● **Job**
Retype word for word the first line of the listing and each line after it up to the line with "scene.camera = camo", with the pictures taken out.
Start
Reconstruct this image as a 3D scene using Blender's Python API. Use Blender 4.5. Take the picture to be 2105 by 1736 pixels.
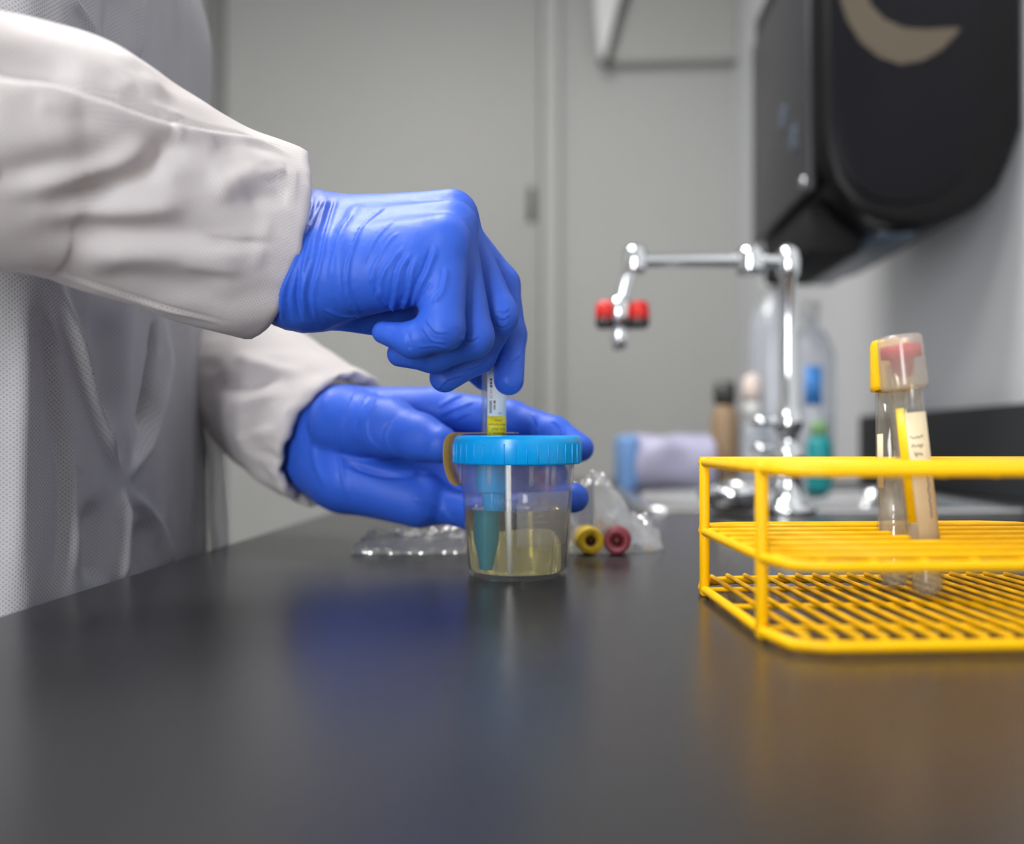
import bpy, bmesh, math, random
import numpy as np
from mathutils import Vector, Matrix, noise

for o in list(bpy.data.objects):
    bpy.data.objects.remove(o)
scene = bpy.context.scene
COL = scene.collection
S = 0.001                      # all sizes below are in millimetres
FPX, HX, HY, CAMH = 1700.0, 1052.5, 905.0, 70.0

# ------------------------------------------------------------------ camera
cam = bpy.data.cameras.new('camera')
cam.sensor_fit = 'HORIZONTAL'; cam.sensor_width = 36.0
cam.lens = 36.0 * FPX / 2105.0
cam.shift_y = (HY - 868.0) / 2105.0
cam.clip_start = 0.01; cam.clip_end = 50
cam.dof.use_dof = True; cam.dof.focus_distance = 0.388; cam.dof.aperture_fstop = 3.4
camo = bpy.data.objects.new('camera', cam); COL.objects.link(camo)
camo.location = (0, 0, CAMH * S); camo.rotation_euler = (math.pi / 2, 0, 0)
scene.camera = camo

# ------------------------------------------------------------------ world, exposure
w = bpy.data.worlds.new('world'); scene.world = w; w.use_nodes = True
w.node_tree.nodes['Background'].inputs[0].default_value = (0.85, 0.9, 1.0, 1)
w.node_tree.nodes['Background'].inputs[1].default_value = 0.3
vs = scene.view_settings
vs.view_transform = 'Standard'; vs.look = 'None'; vs.exposure = 0.0; vs.gamma = 1.0
vs.use_curve_mapping = False
scene.cycles.use_denoising = True
scene.cycles.max_bounces = 10; scene.cycles.diffuse_bounces = 3; scene.cycles.glossy_bounces = 4; scene.cycles.transmission_bounces = 8; scene.cycles.transparent_max_bounces = 20
scene.cycles.use_adaptive_sampling = True; scene.cycles.adaptive_threshold = 0.06; scene.cycles.adaptive_min_samples = 16
LAMP_W = (11.0, 30.0)        # ceiling panel power (W)
WINDOW_W = 48.0      # daylight through the window behind the camera

# room frame: u to the right, v away from the camera, turned a little against the camera
RA = math.atan(0.06)
def room(u, v, z=0.0):
    return (u * math.cos(RA) + v * math.sin(RA), -u * math.sin(RA) + v * math.cos(RA), z)

def area_light(name, u, v, z, su, sv, power, rot, col=(1, 1, 1)):
    l = bpy.data.lights.new(name, 'AREA'); l.shape = 'RECTANGLE'
    l.size = su * S; l.size_y = sv * S; l.energy = power; l.color = col
    o = bpy.data.objects.new(name, l); COL.objects.link(o)
    p = room(u, v, z); o.location = (p[0] * S, p[1] * S, p[2] * S); o.rotation_euler = rot
    return o
CEIL_Z, FLOOR_Z = 1750.0, -900.0
U0, U1, V0, V1 = -1600.0, 546.0, -1500.0, 2654.0
LAMPS = [(-700, -350), (-420, 900)]

# ------------------------------------------------------------------ helpers
def px2w(px, py, d):
    return np.array([(px - HX) * d / FPX, d, CAMH + (HY - py) * d / FPX])
def w2px(V):
    return HX + FPX * V[:, 0] / V[:, 1], HY - FPX * (V[:, 2] - CAMH) / V[:, 1]

WLOC = {}
def _w(o):
    return WLOC.get(o.name, np.zeros(3))
def tag(o, label=None, cat=None, group=None, kind=None):
    if label: o['label'] = label
    if cat: o['category'] = cat
    if group: o['group'] = group
    if kind: o['kind'] = kind
    return o
def thing(name, loc, label, cat, group=None):
    o = bpy.data.objects.new(name, None); COL.objects.link(o)
    o.empty_display_size = 0.02
    loc = np.array(loc, float); WLOC[o.name] = loc; o.location = loc * S
    return tag(o, label, cat, group)
def mobj(name, V, F, mat, parent=None, smooth=True, origin=None, uv=None, sharp=None):
    V = np.asarray(V, float).reshape(-1, 3)
    if origin is None:
        origin = _w(parent) if parent is not None else np.array([(V[:, 0].min() + V[:, 0].max()) / 2, (V[:, 1].min() + V[:, 1].max()) / 2, V[:, 2].min()])
    origin = np.array(origin, float)
    me = bpy.data.meshes.new(name)
    me.from_pydata(((V - origin) * S).tolist(), [], [tuple(int(i) for i in f) for f in F])
    if uv is not None:
        L = me.uv_layers.new(name='uv')
        li = np.zeros(len(me.loops), dtype=np.int32); me.loops.foreach_get('vertex_index', li)
        L.data.foreach_set('uv', np.asarray(uv, np.float32)[li].ravel())
    me.materials.append(mat)
    if smooth:
        me.polygons.foreach_set('use_smooth', [True] * len(me.polygons))
        if sharp: 
            bm = bmesh.new(); bm.from_mesh(me)
            for e in bm.edges:
                if len(e.link_faces) == 2 and e.calc_face_angle(0) > math.radians(sharp): e.smooth = False
            bm.to_mesh(me); bm.free()
    me.update()
    o = bpy.data.objects.new(name, me); COL.objects.link(o)
    if parent is not None: o.parent = parent
    o.location = (origin - (_w(parent) if parent is not None else 0)) * S
    WLOC[o.name] = origin
    return o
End
● **Response to this exercise**
Reconstruct this image as a 3D scene using Blender's Python API. Use Blender 4.5. Take the picture to be 2105 by 1736 pixels.
import bpy, bmesh, math, random
import numpy as np
from mathutils import Vector, Matrix, noise

for o in list(bpy.data.objects):
    bpy.data.objects.remove(o)
scene = bpy.context.scene
COL = scene.collection
S = 0.001                      # all sizes below are in millimetres
FPX, HX, HY, CAMH = 1700.0, 1052.5, 905.0, 70.0

# ------------------------------------------------------------------ camera
cam = bpy.data.cameras.new('camera')
cam.sensor_fit = 'HORIZONTAL'; cam.sensor_width = 36.0
cam.lens = 36.0 * FPX / 2105.0
cam.shift_y = (HY - 868.0) / 2105.0
cam.clip_start = 0.01; cam.clip_end = 50
cam.dof.use_dof = True; cam.dof.focus_distance = 0.388; cam.dof.aperture_fstop = 3.4
camo = bpy.data.objects.new('camera', cam); COL.objects.link(camo)
camo.location = (0, 0, CAMH * S); camo.rotation_euler = (math.pi / 2, 0, 0)
scene.camera = camo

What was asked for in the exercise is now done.